A top Morsi adviser, Essam el-Erian, said this week that the newness of democracy in Egypt has compounded the challenges the group faces in a country ruled by autocratic military leaders since the toppling of the monarchy in 1952.

“In any democratic country, you have a rotation of power,” said Erian, the interim chairman of the Brotherhood’s political wing. But in Egypt, he said, those who are now politicians have spent 60 years in the opposition.

Failure to find the right balance could lead to a split between moderate and conservative forces in a nation of 83 million whose long-term success is critical to the Arab world, officials and analysts say.

“It’s going to be very difficult to find a way forward and keep it all together,” said Elijah Zarwan, a Cairo-based expert on Egyptian politics at the European Council on Foreign Relations.
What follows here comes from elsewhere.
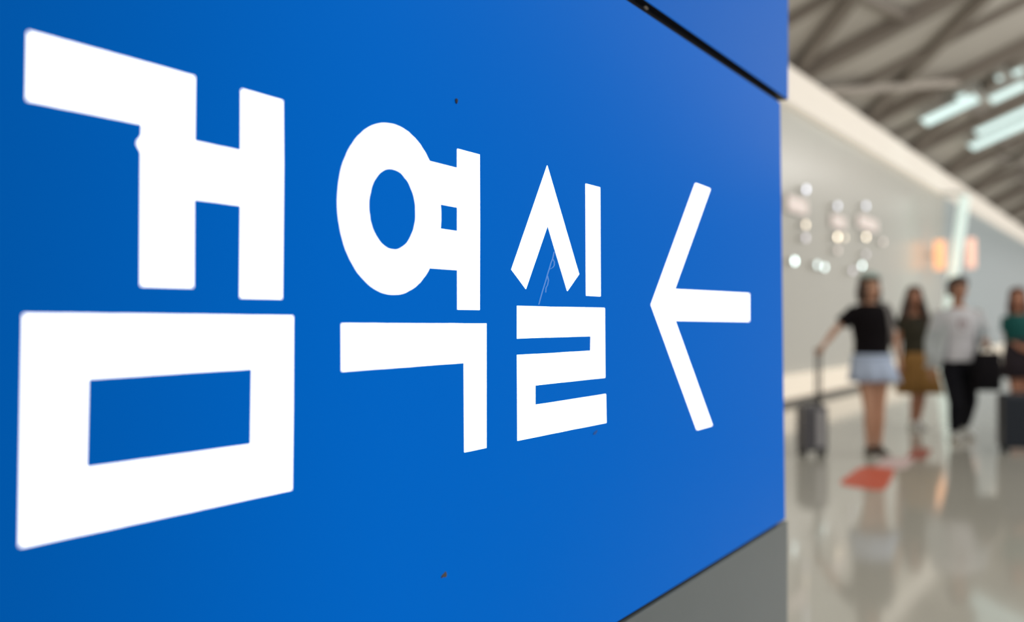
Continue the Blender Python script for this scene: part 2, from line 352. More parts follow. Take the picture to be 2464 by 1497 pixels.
# ------------------------------------------------------------------ floor sticker
def ground(px, py):
    d = FW*F_PX + RT*(px-CX) - UP*(py-CY); t = -EYE.z/d.z; return EYE + d*t
st = empty('floor_sticker', (8.4, 1.9, 0), 0, 'coral red floor sticker with a pale band, near the woman\'s feet', 'sticker')
def patch(name, pts, m, z):
    bm = bmesh.new(); c = [Vector((p[0]-8.4, p[1]-1.9, 0)) for p in pts]
    top = [bm.verts.new((p.x, p.y, z)) for p in c]; bot = [bm.verts.new((p.x, p.y, .0005)) for p in c]
    bm.faces.new(top); bm.faces.new(bot[::-1])
    for k in range(len(c)): j = (k+1) % len(c); bm.faces.new((bot[k], bot[j], top[j], top[k]))
    return bmobj(name, bm, m, st)
def rpoly(c, n=6, r=.25):                       # rounded corners
    o = []
    for i, p in enumerate(c):
        a, b, d = Vector(c[i-1]), Vector(p), Vector(c[(i+1) % len(c)])
        s, e = b.lerp(a, r), b.lerp(d, r)
        for k in range(n+1):
            t = k/n; o.append(tuple(s*(1-t)**2 + b*2*t*(1-t) + e*t*t))
    return o
M_red = mat('coral_vinyl', (.60, .115, .065), .5, spec=.3)
M_red2 = mat('brick_red_vinyl', (.33, .10, .075), .5, spec=.3)
M_lil = mat('pale_vinyl', (.66, .52, .52), .5, spec=.3)
patch('red_field', rpoly([ground(*p)[:2] for p in ((2012, 1166), (2130, 1184), (2158, 1126), (2072, 1122))]), M_red, .002)
patch('pale_band', rpoly([ground(*p)[:2] for p in ((2100, 1124), (2178, 1130), (2204, 1102), (2130, 1102))]), M_lil, .003)
patch('brick_red_field', rpoly([ground(*p)[:2] for p in ((2176, 1108), (2226, 1106), (2246, 1080), (2196, 1078))]), M_red2, .0025)

# ------------------------------------------------------------------ people
def skin(c): return mat('skin', c, .5, noise=.05, nscale=14)
M_eye = mat('eye_white', (.8, .78, .75), .3); M_iris = mat('iris', (.03, .018, .012), .25); M_lip = mat('lip', (.42, .16, .14), .45)
def hand(bm, wrist, d, palm_n, side, ln=.175, curl=.5):
    """palm and five unequal bent fingers: d = pointing direction, palm_n = out of the palm, side = towards the thumb"""
    d = Vector(d).normalized(); side = Vector(side); side = (side - d*side.dot(d)).normalized(); n = Vector(palm_n); n = (n - d*n.dot(d) - side*n.dot(side)).normalized()
    w0 = Vector(wrist); pl = ln*.5
    add_tube(bm, [w0 - d*.03, w0 + d*.01, w0 + d*pl*.55, w0 + d*pl], [(.025, .02), (.028, .019), (.041, .017), (.039, .014)], 14, True, ref=n)
    for off, l, r in ((.029, .40, .0088), (.010, .45, .0092), (-.010, .42, .0088), (-.028, .33, .0078)):
        p0 = w0 + d*pl*.8 + side*off; p1 = w0 + d*(pl + .004) + side*off*1.05; L = ln*l; a = curl*.55
        p2 = p1 + (d*math.cos(a) + n*math.sin(a) + side*off*2)*L*.42; a += curl*.9
        p3 = p2 + (d*math.cos(a) + n*math.sin(a))*L*.33; a += curl*.7
        p4 = p3 + (d*math.cos(a) + n*math.sin(a))*L*.25
        add_tube(bm, [p0, p1, p2, p3, p4], [r*1.1, r*1.1, r, r*.95, r*.8], 10, True)
    t0 = w0 + d*pl*.25 + side*.022; t1 = w0 + d*pl*.55 + side*.048 + n*.008; t2 = t1 + (d*.8 + side*.45 + n*.5).normalized()*.033; t3 = t2 + (d*.95 + n*.5).normalized()*.026
    add_tube(bm, [t0, t1, t2, t3], [.015, .0125, .0105, .009], 10, True)
def head(bm, c, h, yaw=0, female=False):
    """c = head centre, h = chin-to-crown height; face looks to -y, turned by yaw"""
    Mx = Matrix.Translation(c) @ Matrix.Rotation(yaw, 4, 'Z'); b2 = bmesh.new(); k = h/.23
    jw = .9 if female else 1.0
    add_rings(b2, [(0, -.055*k, -.115*k, .018*k*jw, .018*k), (0, -.052*k, -.105*k, .036*k*jw, .034*k), (0, -.035*k, -.075*k, .053*k*jw, .055*k), (0, -.018*k, -.035*k, .064*k, .076*k), (0, -.004*k, .005*k, .071*k, .092*k),
                   (0, .004*k, .04*k, .074*k, .097*k), (0, .006*k, .072*k, .068*k, .088*k), (0, .006*k, .097*k, .050*k, .064*k), (0, .006*k, .111*k, .026*k, .034*k), (0, .006*k, .115*k, .006*k, .008*k)], 24)
    add_tube(b2, [(0, -.085*k, .008*k), (0, -.098*k, -.018*k), (0, -.108*k, -.036*k)], [.008*k, .011*k, .014*k], 10)
    add_tube(b2, [(0, -.094*k, -.040*k), (0, -.085*k, -.048*k)], [.014*k, .012*k], 10)
    add_tube(b2, [(-.03*k, -.082*k, .018*k), (0, -.093*k, .022*k), (.03*k, -.082*k, .018*k)], [.007*k]*3, 8)
    add_ball(b2, (0, -.084*k, -.068*k), .016*k, (1.5, .7, .6))
    for s in (-1, 1):
        add_ball(b2, (s*.074*k, .008*k, -.008*k), .030*k, (.32, .62, 1.05), 12, 8)
        add_ball(b2, (s*.045*k, -.062*k, -.035*k), .024*k, (1, .8, .8), 12, 8)
    bmesh.ops.transform(b2, matrix=Mx, verts=b2.verts)
    me = bpy.data.meshes.new('t'); b2.to_mesh(me); b2.free(); bm.from_mesh(me); bpy.data.meshes.remove(me)
    return Mx, k
def face_bits(P, Mx, k):
    for s in (-1, 1):
        bm = bmesh.new(); add_ball(bm, Mx @ Vector((s*.030*k, -.0835*k, .004*k)), .0095*k, (1.25, .6, .75), 12, 8); e = bmobj('eye', bm, M_eye, P, True)
        bm = bmesh.new(); add_ball(bm, Mx @ Vector((s*.030*k, -.0885*k, .004*k)), .0048*k, (1, .5, 1), 10, 6); bmobj('iris', bm, M_iris, e, True)
    bm = bmesh.new(); add_ball(bm, Mx @ Vector((0, -.0955*k, -.067*k)), .014*k, (1.4, .28, .42), 14, 8); bmobj('mouth', bm, M_lip, P, True)
def torso_rings(S, grow=0.0, z0=None, z1=None):
    """S: pelvis (x,z), hip half width, chest half width, neck (x,z), lean"""
    px, pz, hw, cw, nx, nz, dp = S['px'], S['pz'], S['hw'], S['cw'], S['nx'], S['nz'], S.get('dp', 1)
    tab = [(-.16, .80, .72), (-.06, .97, .92), (.0, 1.0, 1.0), (.22, .90, .92), (.40, .84, .85), (.62, .93, 1.0), (.78, 1.0, 1.0), (.86, .985, .90), (.915, .88, .78), (.96, .68, .66), (1.0, .46, .56), (1.03, .34, .50)]
    out = []
    for t, wf, df in tab:
        z = pz + (nz-pz)*t; x = px + (nx-px)*t; b = hw + (cw-hw)*min(1, max(0, t))
        out.append((x, S.get('y', 0), z, b*wf + grow, .112*dp*df + grow))
    return [r for r in out if (z0 is None or r[2] > z0) and (z1 is None or r[2] < z1)]
def body(P, S, skinm):
    bm = bmesh.new()
    add_rings(bm, torso_rings(S), 24)
    nk = Vector((S['nx'], S.get('y', 0) + .005, S['nz'])); hc = Vector(S['head'])
    add_tube(bm, [nk - Vector((0, 0, .05)), nk + Vector((0, 0, .02)), hc + Vector((0, .012, -.06))], [.062*S.get('nk', 1), .054*S.get('nk', 1), .050*S.get('nk', 1)], 16)
    Mx, k = head(bm, hc, S['hh'], S.get('yaw', 0), S.get('female', False))
    a = S.get('arm', 1)
    for A in S['arms']:
        sh, el, wr = [Vector(q) for q in A[:3]]
        add_tube(bm, [sh, sh.lerp(el, .35), sh.lerp(el, .75), el, el.lerp(wr, .3), el.lerp(wr, .75), wr], [.052*a, .047*a, .040*a, .037*a, .038*a, .029*a, .024*a], 14)
        hand(bm, wr, A[3], A[4], A[5], .168, A[6] if len(A) > 6 else .5)
    g = S.get('leg', 1)
    for L in S['legs']:
        hp, kn, an, toe = [Vector(q) for q in L]
        add_tube(bm, [hp, hp.lerp(kn, .3), hp.lerp(kn, .7), kn, kn.lerp(an, .28), kn.lerp(an, .6), an], [.086*g, .080*g, .063*g, .053*g, .056*g, .045*g, .036*g], 18)
        heel = an + (an-toe).normalized()*.035; heel.z = an.z - .045
        add_tube(bm, [heel, an + Vector((0, 0, -.03)), an.lerp(toe, .5) + Vector((0, 0, -.012)), toe], [.033, .038, (.040, .026), (.036, .018)], 12)
    o = fuse('body', bm, skinm, P, .0055)
    face_bits(P, Mx, k)
    return Mx, k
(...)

Morsi “is really walking a very delicate tightrope.”

The Muslim Brotherhood, a moderate Islamist group, has said that it wants an expanded role for religion in Egyptian life but has tried to be inclusive in the 19 months since massive protests forced Hosni Mubarak to step down after decades in power. The movement was founded in 1928 and was banned and repressed almost continuously until Mubarak’s departure, drawing popular support by providing social services to some of Egyptian society’s most vulnerable in a country with sharp divides between rich and poor.
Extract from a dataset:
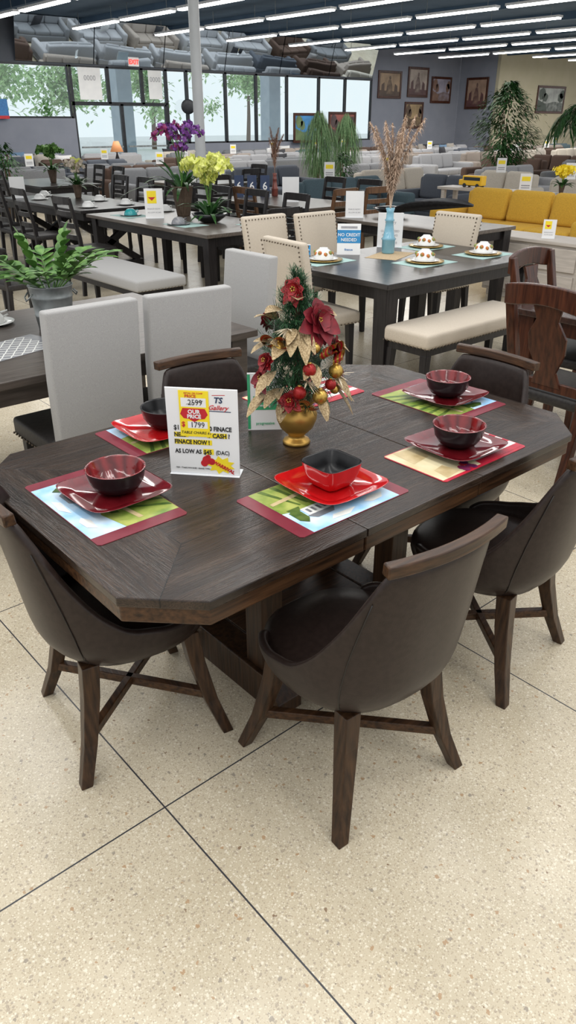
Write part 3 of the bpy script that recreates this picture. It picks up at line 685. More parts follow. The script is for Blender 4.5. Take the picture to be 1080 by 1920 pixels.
SG='showroom sofas'
sofa((9.35,6.0,0),rad(90),'yel',2.4,'mustard yellow fabric sofa with loose back cushions',SG)
sofa((9.95,3.95,0),rad(84),'yel',1.6,'mustard yellow fabric loveseat beside matching sofa',SG)
lab={'grey':'grey fabric sofa in the showroom rows','slate':'slate blue-grey fabric sofa in the rows','lgrey':'light grey fabric sofa in the rows','char':'charcoal fabric sofa in the showroom rows','taupe':'taupe fabric sofa in the showroom rows','teal':'teal-grey fabric sofa in the showroom rows','cream':'cream fabric sofa in the showroom rows','brn':'brown leather sofa in the showroom rows'}
proto={}
def ext(r,w):
    q=abs(math.sin(rad(r)))>.7;return (.5,w/2+.04) if q else (w/2+.04,.5)
def putsofa(x,y,r,c,w,force=False):
    ex,ey=ext(r,w)
    if not force:
        for px,py,qx,qy in placed:
            if abs(x-px)<ex+qx and abs(y-py)<ey+qy: return None
    placed.append((x,y,ex,ey));k=(c,w)
    if k in proto: return copy(proto[k],(x,y,0),rad(r))
    proto[k]=sofa((x,y,0),rad(r),c,w,lab[c],SG);return proto[k]
def camrot(a,b): return math.atan2(b,a)-math.pi/2
g=G();g.box((0,0,.12),(.17,.004,.24));g.box((0,.02,.002),(.17,.05,.004));g.box((0,-.003,.17),(.12,.002,.06),1);g.box((0,-.003,.08),(.12,.002,.015),2);g.box((0,-.003,.05),(.12,.002,.012),2)
pcard=g.obj('price_card',[paper,inky,inkn],None,loc=(10.32,6.6,.80),rz=camrot(10.3,6.6));tag(pcard,'small white price card with yellow panel on furniture','sign','small price cards')
def card(x,y,z):
    n=pcard.copy();COL.objects.link(n);n.location=(x,y,z);n.rotation_euler=(0,0,camrot(x,y))
placed+=[(8.3,11.9,1.2,1.2),(6.2,13.6,1.1,1.3),(16.6,11.4,.45,.45),(14.2,8.3,.4,.4),(13.4,14.3,.35,.35),(14.6,14.6,.35,.35),(11.7,11.75,.3,.3),(6.3,15.6,.3,.3),(10.4,6.6,.3,1.6),(7,9.9,.3,.3),(11.2,20,.4,.4)]
for x,y,r,c,w in((12.2,10.6,180,'cream',2.2),(13.0,8.9,90,'cream',1.5),(9.6,9.4,180,'teal',2.2),(11.2,8.9,90,'slate',1.5),(12.3,6.6,90,'cream',2.2),(12.4,4.2,90,'taupe',2.2),(14.9,9.75,180,'lgrey',2.2),(15.3,6.5,90,'cream',2.2),(9.0,14.2,180,'grey',2.2),(10.9,13.0,180,'slate',2.2),(13.7,12.4,180,'lgrey',2.2)):
    putsofa(x,y,r,c,w,True)
y=15.2;i=0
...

The revolution transformed the Brotherhood’s status overnight. Leaders, some of whom had been imprisoned for years, suddenly became the heads of the biggest, best-organized civil group in the country. They have slowly ramped up their engagement in political life, first capturing nearly half the seats in parliament and then winning the presidency after first saying they would limit their parliamentary presence and skip the presidency altogether.

Now leaders say they will contest every single parliamentary seat if elections are held again after the legislature was dissolved over the summer.

“The people are in a hurry for democracy,” Erian said.

Morsi further cemented his power in mid-August when he dismissed some of the military’s top leaders, enshrining civilian control over an army that has long dominated Egyptian political life. In a move toward inclusiveness, he appointed a cabinet made up mainly of technocrats, with a few Muslim Brotherhood affiliates in key positions.